Meio rumba, meio mambo. Meio misto de mulambo com escambo. Meio cravo num campo de rosas, meio escravo em total liberdade. Meio favo coberto de mel. Baro é o instrumental de uma ancestralidade viva, rebuscado como palavra escrita nas folhas do papiro e renitente como pinturas rupestres na pedra da caverna. A lanterna de fogo, a grande tocha, iluminando a rocha gigante que serve de palco para os descendentes do ontem criarem o hoje.

Diretamente de Mali, na região noroeste da África, para todos os ouvidos sintonizados na freqüência do planeta música. Não há como passar despercebido. Com uma sonoridade que se espalha audição adentro em direção aos confins mais absolutos da matriz perceptiva, Habib Koité & Bamada nos levam para uma viagem rítmica pelas raízes do nosso próprio ser.

Frutas, sol, árvores, vento, água. Paz, alegria, diversão, contemplação. Paralelo sonoro de imagens decoradas com a abundância de um olhar para o orgânico. Um mundo com tempo de sobra para celebrar a vida. Uma vida com sobra de espaço para preservar o mundo. Quantas associações positivas podem ser feitas ao escutar Baro? Certamente uma pergunta sem resposta frente à infinidade de caminhos e à infinitude de sentimentos que sua música é capaz de despertar.

Estamos tratando de flores, pérolas e cristais. A resplandecência de Habib Koité se mostra em cada acorde, ritmo e faixa desse exótico disco, composto com singular destreza e exatidão. Não há como tirar nada de Baro. Todo seu conteúdo se encontra em total harmonia, milimetricamente concatenado para formar um retrato sonoro da perfeição.

Sábios são os que reconhecem a natureza como mãe dos sons. Esses se transformam em pais, e usam os sons para recompor a natureza, reformando as formas, redefinindo as definições. Mas tudo no campo da instrumentália musical. Em Baro, Habib Koité & Bamada deixam registrada a certeza de que o homem está cada vez mais perto do encontro com si mesmo.
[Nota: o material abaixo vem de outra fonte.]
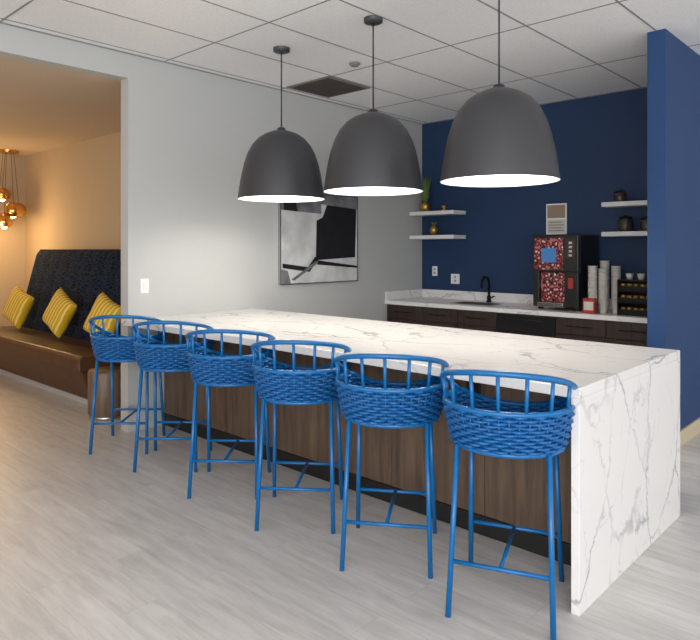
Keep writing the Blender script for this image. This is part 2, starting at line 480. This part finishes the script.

De canção em canção, um salto. E num ponto alto do disco, surge Baro, faixa sete, tema da obra, estrelando e ilustrando maravilhosamente bem as intenções de um grupo que se dedica unicamente a expressar a vida. O que é belo há de ser cantado, já dizia o poeta popular. Sabendo por experiência que o único lar real é o mundo, e tudo que o rodeia é pura matéria-prima inspirativa para uma nova canção.

Escutar Baro dá sorte. Vai dizer que treze faixas super harmonizadas reverenciando as grandezas do universo não são um bom presságio? Batoumambe, Kanawa, Wari, Sin Djen Djen, Cigarette Abana, Woulaba, Baro, Sambara, Roma, Tere, Mali Sadio, Takamba e Sinema Denw.

Flautas fantásticas, violões magníficos, percussões monumentais. Habib Koité & Bamada merecem o devido reconhecimento pela produção de um disco tão repleto de qualidades. Mesmo listando todos os adjetivos que a nossa escrita tem à disposição, ainda não há condição de definir com verossimilhança os movimentos da dança que Baro faz acontecer.

Ainda assim, alguém pode se atrever a dizer que Baro é um convite ao silêncio. Aquela pausa na fala e no pensamento que permite trazer sem obstáculos para dentro o encantamento melódico provindo de fora. Tipo um lugar onde nada demora, porque tudo é parte do mesmo tempo. Sem documentos, ressentimentos ou julgamentos, Baro é simples brincadeira musical levada a sério. A trilha sonora do encontro entre o mistério e a luz.